I remember last time I had such issues with a Blue Screen of Death was back in 2000. At that time, believe it or not, I've resolved it by replacing my power cord. There were many PCs (my brother's) connected to the same wall and only when we replaced the benjamin with did the BSoD stopped showing up. Almost every day.
I know that's probably not exactly how it happened, and I'm a bit sorry for not documenting it before, after all memories are reconstructed frequently, at least daily, and at each time it will suffer issues from brain malfunctioning, as it does get deceived so often. But I'm still pretty confident that power line prevented BSoD from happening and it is plausible!
Now it's back, in my macbook pro and I feel it's going to be a bit harder to resolve without a clean install (a.k.a. formatting, back in last century). This time it's just about 2 times per week. And I'm pretty confident it started at some point after I've upgraded to Yosemite (a.k.a. OSX 10.10, although that's quite redundant)

Your computer restarted because of a problem. Press a key or wait a few seconds to continue starting up.
After some googling around for yosemite bsod on google images, I finally found that exact message, which then led me to what apple has to say about it:
In most cases, kernel panics are not caused by an issue with the Mac itself. They are usually caused by software that was installed, or a problem with connected hardware.

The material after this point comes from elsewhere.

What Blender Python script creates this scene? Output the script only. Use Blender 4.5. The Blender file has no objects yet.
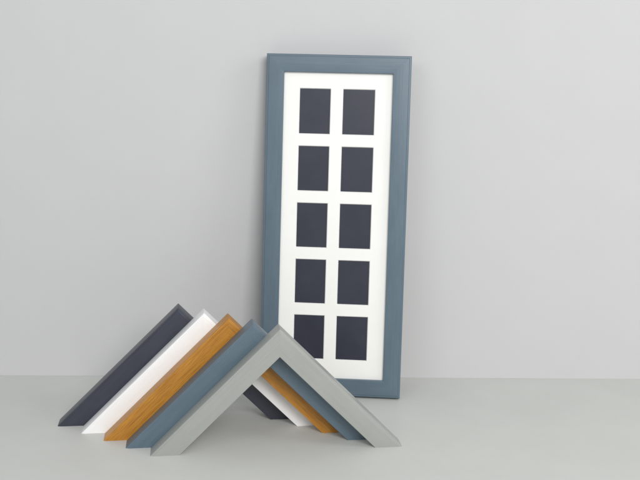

To help avoid kernel panics, install all available software updates until Software Update reports, "Your software is up to date." OS X updates help your Mac handle the kinds of issues that can cause kernel panics, such as malformed network packets, or third party software issues. For most kernel panics, updating your software is all you have to do.
Maybe that's true, but I doubt it it's not OS's fault. And I always keep it up to date (except I don't always upgrade to newest releases, I prefer to wait until .2 or so, but that's a different topic).
I also don't get all the other expected behaviors after the screen. The computer restarts twice. The first time it goes way too fast to the login screen, even for an SSD machine. Then it reboots, takes a little bit longer and I finally can log back in, which promptly brings a loading bar that takes longer than the whole 2 boots process themselves. And I don't get any warning asking me to open up applications that were open - they just open up straight away. Maybe because that's my default setting.
Anyway, I guess the point here is just reporting a bit on this failure. I intend to update this if I get a video recording of how it happens and eventually if I fix it one way or another. But, as bad as it may be, thanks to such a fast boot I'm not so worried about it! I guess I can live with it for a bit longer, until I update my machine and start a fresh install just because I never did one in the past 3 to 4 years or so (thanks to Time Machine).